I sat at the table waiting impatiently for my avenita. Her stirring was only matched by my own stirring in the seat at the table — a nervous and hyperactive stirring that did little to hurry the process of the concoction and more to aggravate every vein in my body with needy avenita cravings. She would pour into the bowl slowly, fixating my eyes’ attention on the movement of every drop from the pot to the bowl at a maddening pace. I’m sure she did this on purpose. There is no reasonable explanation for defying gravity in the form of a sweet, milky substance. Newton had no room in there, in her kitchen of magic. What was left there, in her kitchen, was not reason or logic but an understanding of laws defied, adolescent whims painstakingly withdrawn, and barriers of an impassable language gap broken and traversed and residing sentimentally in a bowl of avenita. She would shuffle with the bowl even slower than her pour over to the table and place it in front of me, all the while smiling as warmly and affectionately as a grandmother could to the only person that could ever matter to her in that moment of moments and in that place of places.
To me and to that bowl and to that kitchen, there stood a woman with years and histories in her own language behind her.

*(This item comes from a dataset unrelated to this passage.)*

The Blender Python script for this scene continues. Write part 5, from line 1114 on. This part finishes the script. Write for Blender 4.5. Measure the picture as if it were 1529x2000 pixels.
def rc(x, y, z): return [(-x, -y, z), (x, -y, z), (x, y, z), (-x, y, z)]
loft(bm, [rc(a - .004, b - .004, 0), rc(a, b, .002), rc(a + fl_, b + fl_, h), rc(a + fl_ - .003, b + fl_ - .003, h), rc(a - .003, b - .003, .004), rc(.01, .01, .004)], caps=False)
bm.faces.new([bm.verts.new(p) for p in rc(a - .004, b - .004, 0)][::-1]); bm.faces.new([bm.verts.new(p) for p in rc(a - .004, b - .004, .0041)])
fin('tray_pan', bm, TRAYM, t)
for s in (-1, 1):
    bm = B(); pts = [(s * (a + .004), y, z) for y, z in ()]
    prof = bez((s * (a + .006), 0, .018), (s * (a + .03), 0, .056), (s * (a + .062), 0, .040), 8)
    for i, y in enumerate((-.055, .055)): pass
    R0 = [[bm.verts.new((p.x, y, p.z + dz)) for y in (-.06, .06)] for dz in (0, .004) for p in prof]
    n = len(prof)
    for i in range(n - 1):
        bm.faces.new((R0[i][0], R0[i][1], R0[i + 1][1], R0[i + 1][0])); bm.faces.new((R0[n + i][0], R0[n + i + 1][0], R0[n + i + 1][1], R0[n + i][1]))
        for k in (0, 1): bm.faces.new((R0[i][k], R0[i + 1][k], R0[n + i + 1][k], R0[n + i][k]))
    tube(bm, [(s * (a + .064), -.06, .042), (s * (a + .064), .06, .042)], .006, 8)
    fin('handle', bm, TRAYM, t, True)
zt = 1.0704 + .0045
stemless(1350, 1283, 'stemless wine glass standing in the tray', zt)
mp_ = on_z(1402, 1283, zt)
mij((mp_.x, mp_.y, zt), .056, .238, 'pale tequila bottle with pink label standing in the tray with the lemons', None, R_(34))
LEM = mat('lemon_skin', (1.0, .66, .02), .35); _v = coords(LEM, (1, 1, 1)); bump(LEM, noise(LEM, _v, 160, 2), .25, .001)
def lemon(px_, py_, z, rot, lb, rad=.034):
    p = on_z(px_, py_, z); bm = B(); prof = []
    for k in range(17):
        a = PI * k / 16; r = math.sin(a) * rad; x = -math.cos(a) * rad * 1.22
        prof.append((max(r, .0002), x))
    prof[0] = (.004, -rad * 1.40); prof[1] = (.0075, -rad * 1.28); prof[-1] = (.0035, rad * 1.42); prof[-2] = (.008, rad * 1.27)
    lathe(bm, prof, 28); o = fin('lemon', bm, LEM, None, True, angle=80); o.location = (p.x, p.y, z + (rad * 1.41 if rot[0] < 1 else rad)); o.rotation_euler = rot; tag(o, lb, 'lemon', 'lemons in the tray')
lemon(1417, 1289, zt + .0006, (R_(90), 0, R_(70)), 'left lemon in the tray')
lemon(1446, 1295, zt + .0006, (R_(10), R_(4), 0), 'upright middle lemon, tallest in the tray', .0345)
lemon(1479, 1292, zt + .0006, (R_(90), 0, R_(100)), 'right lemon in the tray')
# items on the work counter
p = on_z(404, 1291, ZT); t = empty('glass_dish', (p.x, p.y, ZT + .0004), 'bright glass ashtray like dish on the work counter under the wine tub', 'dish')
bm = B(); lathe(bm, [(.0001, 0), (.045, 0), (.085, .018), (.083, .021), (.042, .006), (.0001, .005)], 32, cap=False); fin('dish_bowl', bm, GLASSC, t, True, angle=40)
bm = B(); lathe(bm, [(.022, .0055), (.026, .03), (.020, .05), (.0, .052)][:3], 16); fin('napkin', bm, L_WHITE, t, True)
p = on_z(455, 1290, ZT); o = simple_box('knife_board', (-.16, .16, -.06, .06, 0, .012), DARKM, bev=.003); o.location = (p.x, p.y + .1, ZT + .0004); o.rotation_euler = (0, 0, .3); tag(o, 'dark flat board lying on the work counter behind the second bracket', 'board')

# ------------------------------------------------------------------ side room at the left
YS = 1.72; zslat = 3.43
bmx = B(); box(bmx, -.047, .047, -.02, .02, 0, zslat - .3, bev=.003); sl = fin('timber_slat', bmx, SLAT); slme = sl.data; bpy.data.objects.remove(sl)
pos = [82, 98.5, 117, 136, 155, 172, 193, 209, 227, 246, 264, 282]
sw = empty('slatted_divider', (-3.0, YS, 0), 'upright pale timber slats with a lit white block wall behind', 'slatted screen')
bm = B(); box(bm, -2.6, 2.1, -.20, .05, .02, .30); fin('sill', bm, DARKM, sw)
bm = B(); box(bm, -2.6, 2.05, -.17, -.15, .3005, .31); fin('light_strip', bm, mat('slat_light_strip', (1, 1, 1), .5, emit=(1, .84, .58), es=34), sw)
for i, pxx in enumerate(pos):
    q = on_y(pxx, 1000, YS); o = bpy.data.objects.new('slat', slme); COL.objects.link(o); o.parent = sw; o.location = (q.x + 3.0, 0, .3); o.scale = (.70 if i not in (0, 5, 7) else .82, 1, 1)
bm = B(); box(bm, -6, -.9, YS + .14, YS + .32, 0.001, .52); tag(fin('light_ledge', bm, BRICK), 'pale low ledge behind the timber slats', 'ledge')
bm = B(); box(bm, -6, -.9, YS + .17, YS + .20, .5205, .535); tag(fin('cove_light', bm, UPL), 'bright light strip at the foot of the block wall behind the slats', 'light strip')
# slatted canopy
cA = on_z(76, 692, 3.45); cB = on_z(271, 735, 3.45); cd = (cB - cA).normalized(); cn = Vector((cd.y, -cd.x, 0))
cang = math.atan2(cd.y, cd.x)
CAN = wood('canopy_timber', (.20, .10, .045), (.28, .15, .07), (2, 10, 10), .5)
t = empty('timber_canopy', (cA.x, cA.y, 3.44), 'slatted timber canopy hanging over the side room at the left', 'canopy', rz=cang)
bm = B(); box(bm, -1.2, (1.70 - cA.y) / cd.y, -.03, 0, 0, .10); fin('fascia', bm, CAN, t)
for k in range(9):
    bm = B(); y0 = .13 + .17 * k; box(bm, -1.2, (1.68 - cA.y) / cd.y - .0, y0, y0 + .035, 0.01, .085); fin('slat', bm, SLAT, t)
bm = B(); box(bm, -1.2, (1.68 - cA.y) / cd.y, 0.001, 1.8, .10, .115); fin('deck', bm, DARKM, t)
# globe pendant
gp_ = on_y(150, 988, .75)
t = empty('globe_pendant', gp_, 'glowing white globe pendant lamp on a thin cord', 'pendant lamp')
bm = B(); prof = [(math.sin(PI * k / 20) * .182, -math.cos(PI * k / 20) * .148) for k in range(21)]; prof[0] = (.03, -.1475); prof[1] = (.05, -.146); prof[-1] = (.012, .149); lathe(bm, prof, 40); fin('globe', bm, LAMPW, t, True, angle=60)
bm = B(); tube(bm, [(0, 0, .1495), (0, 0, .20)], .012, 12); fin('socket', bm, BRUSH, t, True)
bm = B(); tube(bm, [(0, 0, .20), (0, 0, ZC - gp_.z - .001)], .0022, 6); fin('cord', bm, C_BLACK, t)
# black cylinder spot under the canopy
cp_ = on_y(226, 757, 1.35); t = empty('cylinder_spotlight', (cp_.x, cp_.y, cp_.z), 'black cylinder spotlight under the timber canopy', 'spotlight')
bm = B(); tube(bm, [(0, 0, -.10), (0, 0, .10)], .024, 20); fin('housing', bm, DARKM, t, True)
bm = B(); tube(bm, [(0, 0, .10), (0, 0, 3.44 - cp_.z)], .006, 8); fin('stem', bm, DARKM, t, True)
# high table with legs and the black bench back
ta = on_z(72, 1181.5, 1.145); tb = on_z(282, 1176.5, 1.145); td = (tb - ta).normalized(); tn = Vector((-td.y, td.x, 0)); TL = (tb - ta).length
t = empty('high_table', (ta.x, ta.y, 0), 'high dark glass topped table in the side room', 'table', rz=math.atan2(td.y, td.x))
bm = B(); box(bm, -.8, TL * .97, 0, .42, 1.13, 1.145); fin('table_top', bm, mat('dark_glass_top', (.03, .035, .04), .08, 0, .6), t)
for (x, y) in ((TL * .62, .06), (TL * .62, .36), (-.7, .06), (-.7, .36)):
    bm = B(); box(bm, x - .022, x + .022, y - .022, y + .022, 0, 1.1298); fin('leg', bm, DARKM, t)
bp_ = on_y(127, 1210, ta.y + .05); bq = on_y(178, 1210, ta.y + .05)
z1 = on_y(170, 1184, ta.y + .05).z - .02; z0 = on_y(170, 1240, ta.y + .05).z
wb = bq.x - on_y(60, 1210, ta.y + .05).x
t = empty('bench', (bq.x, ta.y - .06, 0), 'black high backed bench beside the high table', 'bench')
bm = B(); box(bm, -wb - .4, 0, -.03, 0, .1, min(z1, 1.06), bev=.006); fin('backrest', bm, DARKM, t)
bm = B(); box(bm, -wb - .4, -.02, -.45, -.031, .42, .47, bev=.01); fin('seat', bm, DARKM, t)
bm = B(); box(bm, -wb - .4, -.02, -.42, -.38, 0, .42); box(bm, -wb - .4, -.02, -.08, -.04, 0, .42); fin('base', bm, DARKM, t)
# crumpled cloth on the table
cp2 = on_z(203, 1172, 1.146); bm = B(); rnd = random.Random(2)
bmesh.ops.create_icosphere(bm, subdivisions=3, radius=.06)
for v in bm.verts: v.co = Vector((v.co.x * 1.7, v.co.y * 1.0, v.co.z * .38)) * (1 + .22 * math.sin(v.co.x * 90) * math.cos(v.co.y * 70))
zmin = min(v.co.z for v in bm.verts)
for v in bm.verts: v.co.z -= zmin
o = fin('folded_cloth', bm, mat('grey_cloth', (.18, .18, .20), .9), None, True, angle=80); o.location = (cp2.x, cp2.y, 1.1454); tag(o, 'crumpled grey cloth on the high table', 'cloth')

What little we knew of her floated unwittingly in the air about us, yet what existed were generations of “avenita” being spoken to her, by her, with her, around her. It was a word spoken that meant “we are going to sit here together and eat and all will be well because this particular recipe has been passed along to me by men and woman and friends and family and now to you in the form of what I call avenita. This particular bowl is for you and I hope that you will enjoy this bowl as much as I have enjoyed being here with you, cooking for you, and loving you just the same. I can and will cook this bowl for you despite the fact that I cannot speak to you because you don’t understand me. I don’t need you to understand me because I know what it means when you look up from that bowl and smile at me as if to say ‘¡mmmm abuela! Me gusto mucho.’”
To me and to that bowl and to that kitchen, there stood a woman I could not speak to with many words, but I surley did speak to her, and I surely did say everything that she ever wanted to hear when I told her, “Avenita, por favor.”

Thank you for all you have done for me.